Where we are: Gold is currently trading around $4,585, testing overnight lows, after a significant drop overnight saw bullion shed 2%. The slide positions gold to fall roughly 3% for the week, and breaks through the $4,600 handle, a key support level we have been watching closely. The move wipes out gains from earlier in the week, leaving it below the prior NY close of $4,650.
What’s driving it: The primary driver remains the recalibration of Fed rate-cut expectations, fueled by stubbornly high US inflation. Rising US real yields and a stronger dollar are sapping gold’s appeal as a safe haven and inflation hedge, particularly after US wholesale and consumer prices both surprised to the upside. Adding to the pressure, news of further tightening of gold import regulations by India is weighing on physical demand, reflected in soaring discounts in the Asian market. While Fed officials Barr and Bowman both spoke yesterday, neither offered explicit guidance on the path forward for rates.
- US 2Y yield sits at 3.98%, down 2bp d/d but still elevated, keeping pressure on non-yielding assets like gold.
- India gold discounts soar to record high, reflecting impact of import duty hike and diminished demand.
- Speculator positioning remains modestly long (+163,303 contracts) but at a relatively low percentile (21st), suggesting limited short-squeeze potential, but more room to add to shorts.

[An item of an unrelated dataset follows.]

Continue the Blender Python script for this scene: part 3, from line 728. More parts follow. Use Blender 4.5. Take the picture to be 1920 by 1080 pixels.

NY session focus: Watch the 08:30 ET US data releases closely for any further surprises on the inflation front; stronger-than-expected prints will solidify the rate-hike narrative and could send gold spiraling towards $4,550. Conversely, a downside surprise could trigger a relief rally, pushing gold back towards $4,620. The Goldman Sachs call for energy stock strength could also translate into commodity complex strength. The trade that’s working right now is short XAU/USD, while the at-risk trade is holding long positions. The pain trade would be a dovish pivot from the Fed fueled by a sharp deceleration in inflation, catching the market off guard and triggering a rapid short squeeze.